Este comportamiento de la mayoría de los medios de comunicación, es la principal causa de que en las últimas décadas, la imagen de la población gitana española haya sufrido un deterioro tan grave como el actual. Un deterioro que se ve reflejado en el rechazo mayoritario de la sociedad. Algo que, a pesar de lo que se pueda afirmar, no ha ocurrido jamás a lo largo de la historia de nuestro país. Pues nunca fueron tan despreciados como lo son ahora.

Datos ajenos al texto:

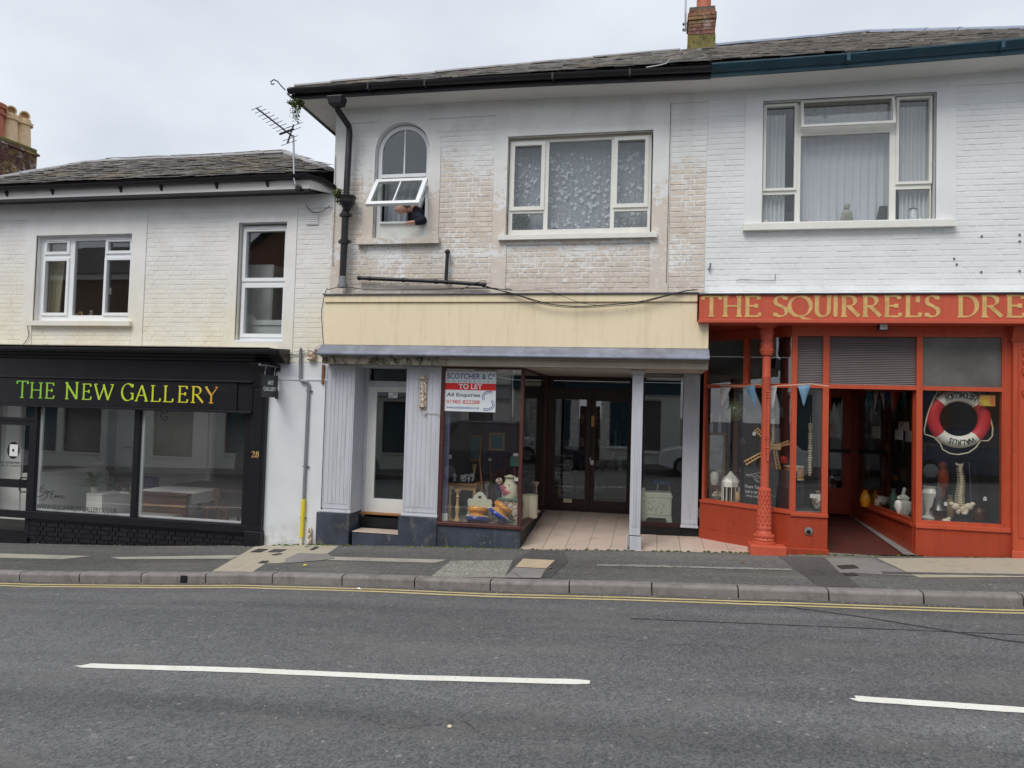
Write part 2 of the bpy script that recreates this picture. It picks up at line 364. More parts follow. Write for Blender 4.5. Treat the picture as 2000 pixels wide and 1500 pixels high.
M['mid_brick'] = peel('weathered painted brick, beige', C(212, 200, 187), WH, 4.9, 6.7, 2.2, bias=-.0)
M['mid_mortar'] = peel('joint paint, beige and white', C(210, 200, 188), WH, 4.6, 6.4, 2.6, bias=.06)
g = NG('old white joint paint')
k = g.mix(g.rng(g.noise(9, 8, .7), .58, .62), WH, C(110, 84, 70))
k = g.mix(g.rng(g.noise(1.9, 6, .6), .5, .68, 0, .7), k, C(206, 190, 178))

def yellowed(name, k0=1.):
    g = NG(name)
    h = g.rng(g.sep(2), 2.7, 4.9, .17, -.26)
    f = g.rng(g.math('ADD', g.noise(.8, 7, .62), h), .34, .72)
    wv = g.mix(g.rng(g.noise(2.5, 5, .6), .35, .7), C(224, 222, 219), C(236, 235, 234))
    yv = g.mix(g.rng(g.noise(4, 5, .6), .35, .7), C(228, 220, 198), C(238, 233, 217))
    k = g.mix(f, wv, yv)
    st = g.rng(g.noise(3., 8, .68, g.scl(1.4, 1, .5)), .60, .8, 0, .55)
    k = g.mix(st, k, C(196, 182, 150))
    nm = g.bump(g.noise(35, 5, .6), .3, .006)
    return g.fin(k, .75, nm)
M['left_wall'] = yellowed('yellowing white masonry paint')
g = NG('white masonry paint')
k = g.mix(g.rng(g.noise(1.7, 6, .6), .3, .7), C(220, 222, 222), C(232, 234, 234))
k = g.mix(g.rng(g.noise(2.4, 8, .68, g.scl(1.3, 1, .4)), .58, .8, 0, .4), k, C(178, 178, 168))
k = g.mix(g.rng(g.noise(16, 8, .7), .70, .73, 0, .6), k, C(150, 140, 128))
M['right_wall'] = g.fin(k, .7, g.bump(g.noise(35, 5, .6), .3, .006))
g = NG('smooth white render')
k = g.mix(g.rng(g.noise(2, 5, .6), .3, .7), C(214, 217, 222), C(224, 227, 231))
k = g.mix(g.math('MULTIPLY', g.rng(g.noise(5, 7, .65), .45, .7), g.rng(g.sep(2), -.25, .25, .9, 0.)), k, C(150, 140, 126))
M['white_render'] = g.fin(k, .65, g.bump(g.noise(20, 4, .6), .2, .006))
g = NG('dark blue grey plinth paint')
k = g.mix(g.rng(g.noise(1.8, 5, .6), .35, .7), C(50, 54, 64), C(74, 82, 98))
k = g.mix(g.rng(g.noise(6, 8, .7, g.scl(1, 1, .6)), .55, .72, 0, .7), k, C(132, 128, 112))
k = g.mix(g.rng(g.noise(4, 8, .7), .64, .7, 0, .8), k, C(176, 170, 158))
M['plinth'] = g.fin(k, .6, g.bump(g.noise(30, 5, .6), .4, .006))
g = NG('mossy peeling beam paint')
k = g.mix(g.rng(g.noise(3, 5, .6), .3, .7), C(164, 154, 140), C(186, 176, 160))
mk = g.math('MULTIPLY', g.rng(g.noise(9, 9, .72, g.scl(1, 1, .7)), .46, .56), g.rng(g.sep(0), -3.3, -2.6, 1., 0.))
k = g.mix(mk, k, C(84, 80, 58)); mk2 = g.math('MULTIPLY', g.rng(g.noise(14, 9, .72), .56, .6), g.rng(g.sep(0), -3.3, -2.6, 1., 0.))
k = g.mix(mk2, k, C(212, 204, 186))
M['beam_moss'] = g.fin(k, .75, g.bump(g.noise(30, 5, .6), .4, .006))
def slate(name, a, b, moss):
    g = NG(name)
    r = g.rand()
    k = g.mix(g.rng(g.noise(7, 4, .6), .3, .7), a, b)
    k = g.mix(1., k, g.mix(g.rng(g.vor(4.3, out='Color'), 0, 1), (.62,)*3, (1.3,)*3), 'MULTIPLY')
    k = g.mix(1., k, g.mix(r, (.85,)*3, (1.12,)*3), 'MULTIPLY'); k = g.mix(1., k, g.mix(g.isl(), (.78,)*3, (1.15,)*3), 'MULTIPLY')
    k = g.mix(g.rng(g.noise(1.1, 8, .7), .5, .68, 0, moss), k, C(168, 146, 92))
    k = g.mix(g.rng(g.noise(14, 8, .7), .58, .66, 0, .6), k, C(182, 178, 166))
    return g.fin(k, .75, g.bump(g.noise(25, 5, .6), .5, .01))
M['slate'] = slate('weathered roof slate', C(128, 125, 123), C(168, 164, 160), .4)
M['slate2'] = slate('brown roof slate', C(120, 115, 111), C(160, 154, 148), .15)
M['underlay'] = PM('dark slate bedding', C(58, 55, 52), .9, .2, 9, .3, 30)
M['ridge'] = PM('grey ridge tile', C(150, 148, 150), .7, .15, 4, .3, 25, C(170, 150, 100), (.6, .75), 3)
M['ridge_blue'] = PM('blue grey ridge tile', C(142, 150, 166), .6, .12, 4, .2, 25)
def brickm(name, a, b, lich):
    g = NG(name); k = g.mix(g.rand(), a, b); k = g.mix(g.rng(g.noise(12, 6, .65), .35, .7, 0, .6), k, tuple(x*.55 for x in a))
    k = g.mix(g.rng(g.noise(2.2, 8, .7), .5, .64, 0, lich), k, C(158, 140, 84)); k = g.mix(g.rng(g.noise(3.4, 8, .72), .53, .6, 0, lich), k, C(178, 170, 160))
    return g.fin(k, .85, g.bump(g.noise(40, 5, .6), .5, .006))
M['stack_brick'] = brickm('old dark red brick', C(92, 62, 56), C(122, 82, 72), .9)
M['red_brick'] = brickm('orange red chimney brick', C(108, 72, 64), C(142, 94, 80), .45)
M['mortar'] = PM('sooty mortar', C(96, 86, 80), .9, .2, 12, .4, 50)
M['mossy'] = PM('mossy render', C(112, 104, 62), .95, .35, 10, .8, 40, C(72, 66, 44), (.5, .62), 12)
M['clay'] = PM('terracotta pot', C(178, 104, 80), .7, .2, 6, .2, 40)
M['clay_pale'] = PM('buff clay pot', C(224, 196, 158), .7, .12, 5, .2, 40, C(170, 140, 110), (.55, .8), 6)
def asphalt(name, a, b, chip, sc_=95., wear=None):
    g = NG(name)
    v = g.vor(sc_, out='Color'); k = g.mix(g.rng(v, .1, .9), a, b)
    k = g.mix(g.rng(g.vor(sc_*.55, out='Color'), .90, .97, 0, .55), k, chip)
    k = g.mix(1., k, g.mix(g.rng(g.noise(.55, 5, .6, g.scl(.35, 1.3, 1)), .3, .7), (.86,)*3, (1.14,)*3), 'MULTIPLY')
    k = g.mix(1., k, g.mix(g.rng(g.noise(1.1, 3, .5, g.scl(.04, 1.2, 0)), .35, .65), (.80,)*3, (1.16,)*3), 'MULTIPLY')
    k = g.mix(1., k, g.mix(g.rng(g.noise(5., 5, .6), .3, .7), (.92,)*3, (1.08,)*3), 'MULTIPLY')
    if wear: k = g.mix(g.rng(g.noise(1.3, 7, .62, g.scl(.5, 1.6, 1)), .5, .72, 0, .5), k, wear)
    nm = g.bump(g.math('ADD', g.vor(sc_), g.noise(sc_*1.6, 3, .6)), .55, .008)
    return g.fin(k, .85, nm, spec=.25)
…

Precisamente, cuando a pesar de la existencia de importantes bolsas de pobreza, de marginalidad y de chabolismo, lo cual debería avergonzar a nuestros gobernantes, la mayoría de las familias gitanas viven en unas condiciones de normalidad.
No se trata de defender el ocultamiento de realidades que están ahí; antes al contrario, pero lo que se debe hacer, en lugar de exhibirlas con la maléfica intención de criminalizar a toda una comunidad, es, debidamente contextualizadas, denunciarlas como indignas de un país que se llama democrático y que se autodefine como la octava potencia industrial del mundo. Pues ya sería hora de que nuestros gobernantes, tanto los centrales como los periféricos, los actuales y los anteriores, que todos son iguales en este asunto, pusieran en practica verdaderas políticas de incorporación social para las gentes más necesitadas, en lugar de continuar con las medidas de siempre; retóricas, desordenadas, e inconexas, y tan carentes de fundamentos como de objetivos y recursos. Salvo los empleados en publicitarlas y los sueldos de los que medran de ellas, que son legión.
Y este gobierno nuestro, que se pasea por los foros internacionales presumiendo de ser un campeón de las políticas de integración social, como lo hizo en la llamada Cumbre Europea sobre los Gitanos, celebrada en Bruselas el pasado 16 de septiembre, podría empezar por impedir que su televisión pública arrojase más basura racista encima de los gitanos de su país. Eso sería más eficaz que todos los discursos bienintencionados y todos los planes de integración que se puedan hacer.